At an event held at the Royal Post Office, the regional government of Greater Madrid – the Community of Madrid – officially presented the project for the City of Justice, an ambitious judiciary complex that will start to go up this June in the Valdebebas area. A model showing how it will look when completed was displayed.
This macroproject, expected to involve an investment exceeing 653 million euros, will unify 26 sites currently scattered across the Spanish capital, concentrating all judiciary activity in in a single campus encompassing more than 470,000 square meters.
The project has been commissioned in two large groups. Group 1 – which includes the drafting of the schemes and the execution of building works for the High Court of Justice, the Provincial Courts, the First Instance Courts, and a public parking facility – was assigned to the UTE (temporary union of companies) formed by OHLA, AZVI, and Rover Infrastructures. The design of this ensemble has been assigned to the architecture firm Lamela. It will face the grand entrance plaza, and be flanked by two buildings of the Provincial Court, connected to one another on the second floor by a 200-seat court for major cases.
Group 2 – including the buildings for civil, penal, and fiscal lawsuits – goes to the UTE comprising Accional Construcción and Dragados, with the architecture office Fenwick Iribarren signing.
One of the most iconic elements of the new campus will be the 13,500-square-meter central plaza, with its green areas, a central fountain, and parking for bicyles. There will also be 40,000 square meters of outdoor gardens and green roofs where native plants will grow, not to mentions a central avenue – all of 10,000 square meters – to hold the entire premises together.

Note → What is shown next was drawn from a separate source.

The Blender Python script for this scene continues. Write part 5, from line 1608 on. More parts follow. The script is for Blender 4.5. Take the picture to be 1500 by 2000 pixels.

The works will be carried out in several phases. The Madrid Higher Court of Justice (TSJM) and the Provincial and First Instance Courts will be ready in 2026. The remainder will be operational in 2027, with the exception of the criminal court, programmed for 2028, within a total time-span of 36 months.
It is estimated that more than 33,000 people will on a daily basis move through the City of Justice, with its courts, archives, storage spaces, cafeterias, daycare centers, and security facilities. A third of the grounds has been reserved for future judicial requirements, making the complex adaptable to changing needs.
With this project the regional government sets in motion an initiative to give Madrid’s justice system an overhaul, a plan which has been awaited for almost two decades.